• Goal: Exactly and only the lines from the one containing "Write part 5" through the one containing "bump=(400, .1, 2, .001))" are to be repeated, both ends included.

• Dataset:
· · · ·
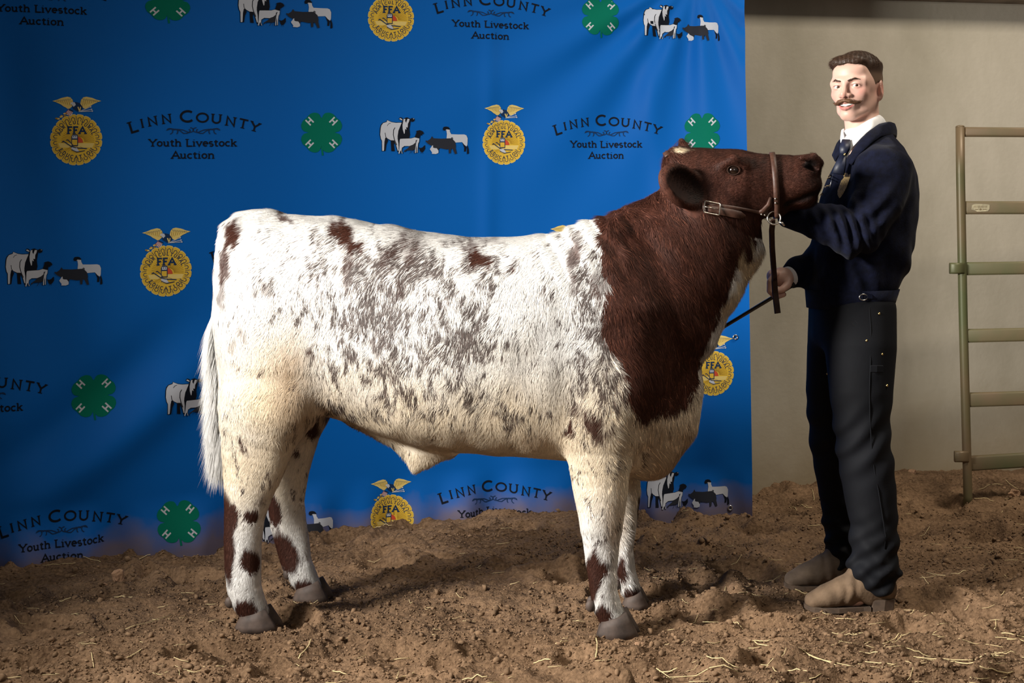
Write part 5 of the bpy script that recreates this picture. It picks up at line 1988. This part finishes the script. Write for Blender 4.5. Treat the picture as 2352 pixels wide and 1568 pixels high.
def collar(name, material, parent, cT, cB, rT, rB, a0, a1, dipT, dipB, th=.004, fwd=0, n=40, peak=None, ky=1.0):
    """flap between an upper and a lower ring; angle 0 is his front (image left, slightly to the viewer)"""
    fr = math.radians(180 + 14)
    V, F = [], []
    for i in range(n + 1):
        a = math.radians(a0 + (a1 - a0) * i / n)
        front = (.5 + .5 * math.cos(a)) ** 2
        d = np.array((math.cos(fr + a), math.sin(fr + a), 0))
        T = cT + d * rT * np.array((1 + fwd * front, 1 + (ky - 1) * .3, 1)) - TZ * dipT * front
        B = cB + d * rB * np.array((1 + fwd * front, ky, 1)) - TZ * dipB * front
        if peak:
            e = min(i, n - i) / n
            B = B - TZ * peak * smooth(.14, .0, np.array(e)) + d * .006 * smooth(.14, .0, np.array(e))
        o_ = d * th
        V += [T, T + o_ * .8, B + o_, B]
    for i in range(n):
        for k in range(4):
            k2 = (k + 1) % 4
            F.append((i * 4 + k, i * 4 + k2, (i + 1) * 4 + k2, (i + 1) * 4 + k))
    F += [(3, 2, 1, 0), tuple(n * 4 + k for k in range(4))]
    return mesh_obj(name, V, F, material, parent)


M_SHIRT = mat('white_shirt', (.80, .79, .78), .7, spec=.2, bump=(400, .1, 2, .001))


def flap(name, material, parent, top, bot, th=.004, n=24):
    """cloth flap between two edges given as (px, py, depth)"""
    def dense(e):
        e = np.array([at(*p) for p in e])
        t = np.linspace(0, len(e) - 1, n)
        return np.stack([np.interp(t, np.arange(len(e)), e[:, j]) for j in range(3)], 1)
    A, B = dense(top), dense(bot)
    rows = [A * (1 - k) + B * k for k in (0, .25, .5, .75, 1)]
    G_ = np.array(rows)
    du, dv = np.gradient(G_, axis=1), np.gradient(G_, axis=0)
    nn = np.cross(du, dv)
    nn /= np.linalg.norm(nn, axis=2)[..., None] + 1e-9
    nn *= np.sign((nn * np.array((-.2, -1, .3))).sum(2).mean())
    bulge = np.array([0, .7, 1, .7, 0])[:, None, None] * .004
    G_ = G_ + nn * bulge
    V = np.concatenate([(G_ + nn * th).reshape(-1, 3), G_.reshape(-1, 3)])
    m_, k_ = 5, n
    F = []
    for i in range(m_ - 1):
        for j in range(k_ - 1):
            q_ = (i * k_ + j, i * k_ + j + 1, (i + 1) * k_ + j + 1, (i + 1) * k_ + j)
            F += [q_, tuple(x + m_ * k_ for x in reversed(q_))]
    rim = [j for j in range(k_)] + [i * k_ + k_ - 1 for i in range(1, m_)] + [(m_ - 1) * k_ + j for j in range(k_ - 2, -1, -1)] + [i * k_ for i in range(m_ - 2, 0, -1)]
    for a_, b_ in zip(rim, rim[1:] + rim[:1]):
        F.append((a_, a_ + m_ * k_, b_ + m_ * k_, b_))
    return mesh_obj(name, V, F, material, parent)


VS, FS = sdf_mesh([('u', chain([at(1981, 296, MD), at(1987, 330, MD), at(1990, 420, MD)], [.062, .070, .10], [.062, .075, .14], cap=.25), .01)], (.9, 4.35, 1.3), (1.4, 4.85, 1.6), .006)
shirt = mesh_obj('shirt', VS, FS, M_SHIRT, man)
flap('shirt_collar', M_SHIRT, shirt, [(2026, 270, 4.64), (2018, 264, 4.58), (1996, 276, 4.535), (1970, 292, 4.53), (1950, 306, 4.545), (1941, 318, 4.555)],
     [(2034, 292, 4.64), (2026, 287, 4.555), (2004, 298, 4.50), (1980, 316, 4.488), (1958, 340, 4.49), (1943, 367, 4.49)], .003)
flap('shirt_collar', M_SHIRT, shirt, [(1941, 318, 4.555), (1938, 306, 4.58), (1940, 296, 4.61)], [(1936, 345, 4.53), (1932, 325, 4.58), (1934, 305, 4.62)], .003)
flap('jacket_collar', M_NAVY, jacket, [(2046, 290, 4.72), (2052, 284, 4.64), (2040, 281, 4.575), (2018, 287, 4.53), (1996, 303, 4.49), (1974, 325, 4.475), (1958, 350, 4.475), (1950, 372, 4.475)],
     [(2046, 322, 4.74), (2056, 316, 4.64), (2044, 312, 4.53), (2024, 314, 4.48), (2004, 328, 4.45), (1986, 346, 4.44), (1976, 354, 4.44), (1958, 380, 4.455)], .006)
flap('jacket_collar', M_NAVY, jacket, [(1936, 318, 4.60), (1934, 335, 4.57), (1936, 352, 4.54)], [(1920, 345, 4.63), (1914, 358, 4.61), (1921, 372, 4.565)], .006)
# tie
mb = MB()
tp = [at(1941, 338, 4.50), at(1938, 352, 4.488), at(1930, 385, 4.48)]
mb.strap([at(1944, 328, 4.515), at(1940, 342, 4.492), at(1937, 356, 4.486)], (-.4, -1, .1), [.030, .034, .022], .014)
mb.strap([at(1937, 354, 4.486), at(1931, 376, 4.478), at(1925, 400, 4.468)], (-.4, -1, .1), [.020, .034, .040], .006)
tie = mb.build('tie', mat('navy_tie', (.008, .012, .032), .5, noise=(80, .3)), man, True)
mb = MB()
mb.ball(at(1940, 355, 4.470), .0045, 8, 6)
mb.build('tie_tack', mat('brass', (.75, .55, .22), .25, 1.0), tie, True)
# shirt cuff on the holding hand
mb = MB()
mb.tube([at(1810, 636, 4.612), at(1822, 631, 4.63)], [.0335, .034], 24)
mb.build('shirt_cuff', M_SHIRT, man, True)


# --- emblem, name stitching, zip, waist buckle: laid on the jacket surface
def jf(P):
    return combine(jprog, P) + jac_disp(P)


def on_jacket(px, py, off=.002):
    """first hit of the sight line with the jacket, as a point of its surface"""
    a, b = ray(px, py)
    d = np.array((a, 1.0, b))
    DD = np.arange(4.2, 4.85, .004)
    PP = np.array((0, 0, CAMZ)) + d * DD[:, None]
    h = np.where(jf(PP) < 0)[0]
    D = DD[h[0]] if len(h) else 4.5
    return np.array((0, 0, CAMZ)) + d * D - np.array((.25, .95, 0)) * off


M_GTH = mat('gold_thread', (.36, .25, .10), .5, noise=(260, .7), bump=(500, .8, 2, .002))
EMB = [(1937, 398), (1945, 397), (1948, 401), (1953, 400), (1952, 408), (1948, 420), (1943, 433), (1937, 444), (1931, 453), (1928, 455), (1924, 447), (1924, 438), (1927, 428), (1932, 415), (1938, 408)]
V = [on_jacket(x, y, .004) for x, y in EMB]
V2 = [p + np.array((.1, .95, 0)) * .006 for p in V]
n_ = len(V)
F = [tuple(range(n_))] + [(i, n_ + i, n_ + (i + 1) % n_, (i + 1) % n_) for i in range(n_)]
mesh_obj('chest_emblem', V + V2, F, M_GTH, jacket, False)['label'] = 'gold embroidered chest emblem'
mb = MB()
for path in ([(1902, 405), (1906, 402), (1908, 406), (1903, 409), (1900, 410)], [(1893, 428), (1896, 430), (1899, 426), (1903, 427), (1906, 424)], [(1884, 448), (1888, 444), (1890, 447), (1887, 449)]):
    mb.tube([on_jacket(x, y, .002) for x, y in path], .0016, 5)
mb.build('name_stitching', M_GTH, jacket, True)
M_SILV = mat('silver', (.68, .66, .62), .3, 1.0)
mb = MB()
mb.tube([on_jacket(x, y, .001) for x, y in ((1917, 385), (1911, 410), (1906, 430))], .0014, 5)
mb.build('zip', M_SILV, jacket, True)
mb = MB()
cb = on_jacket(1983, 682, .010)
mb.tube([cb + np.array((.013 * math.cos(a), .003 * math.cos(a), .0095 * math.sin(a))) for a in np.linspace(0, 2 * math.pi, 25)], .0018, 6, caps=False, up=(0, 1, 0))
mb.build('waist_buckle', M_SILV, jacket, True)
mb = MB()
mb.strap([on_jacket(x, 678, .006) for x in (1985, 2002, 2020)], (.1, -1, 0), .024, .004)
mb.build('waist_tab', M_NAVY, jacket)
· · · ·
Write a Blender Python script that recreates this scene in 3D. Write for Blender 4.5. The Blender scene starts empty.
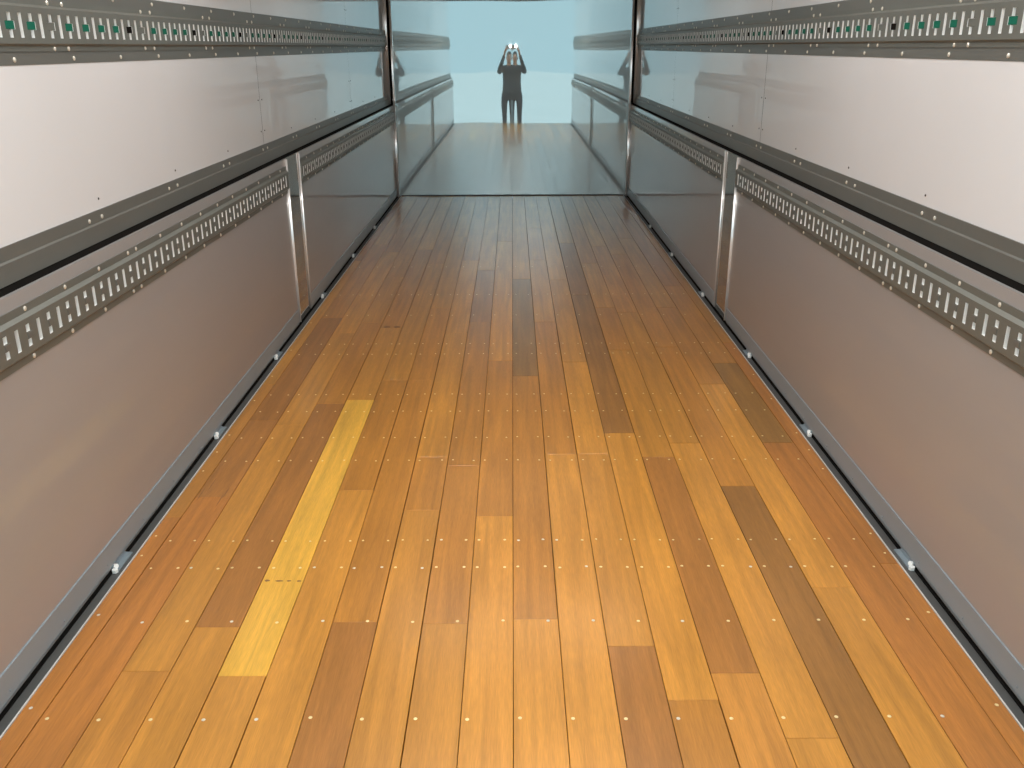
· · · ·
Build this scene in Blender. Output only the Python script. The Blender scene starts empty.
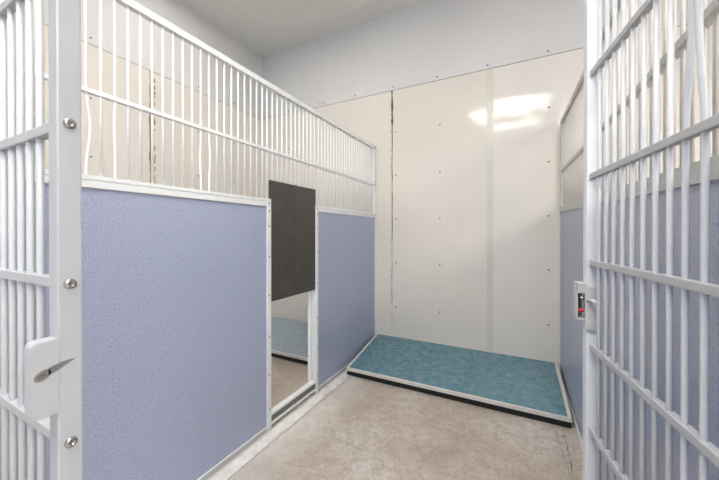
· · · ·
• Answer to the problem:
Write part 5 of the bpy script that recreates this picture. It picks up at line 1988. This part finishes the script. Write for Blender 4.5. Treat the picture as 2352 pixels wide and 1568 pixels high.
def collar(name, material, parent, cT, cB, rT, rB, a0, a1, dipT, dipB, th=.004, fwd=0, n=40, peak=None, ky=1.0):
    """flap between an upper and a lower ring; angle 0 is his front (image left, slightly to the viewer)"""
    fr = math.radians(180 + 14)
    V, F = [], []
    for i in range(n + 1):
        a = math.radians(a0 + (a1 - a0) * i / n)
        front = (.5 + .5 * math.cos(a)) ** 2
        d = np.array((math.cos(fr + a), math.sin(fr + a), 0))
        T = cT + d * rT * np.array((1 + fwd * front, 1 + (ky - 1) * .3, 1)) - TZ * dipT * front
        B = cB + d * rB * np.array((1 + fwd * front, ky, 1)) - TZ * dipB * front
        if peak:
            e = min(i, n - i) / n
            B = B - TZ * peak * smooth(.14, .0, np.array(e)) + d * .006 * smooth(.14, .0, np.array(e))
        o_ = d * th
        V += [T, T + o_ * .8, B + o_, B]
    for i in range(n):
        for k in range(4):
            k2 = (k + 1) % 4
            F.append((i * 4 + k, i * 4 + k2, (i + 1) * 4 + k2, (i + 1) * 4 + k))
    F += [(3, 2, 1, 0), tuple(n * 4 + k for k in range(4))]
    return mesh_obj(name, V, F, material, parent)


M_SHIRT = mat('white_shirt', (.80, .79, .78), .7, spec=.2, bump=(400, .1, 2, .001))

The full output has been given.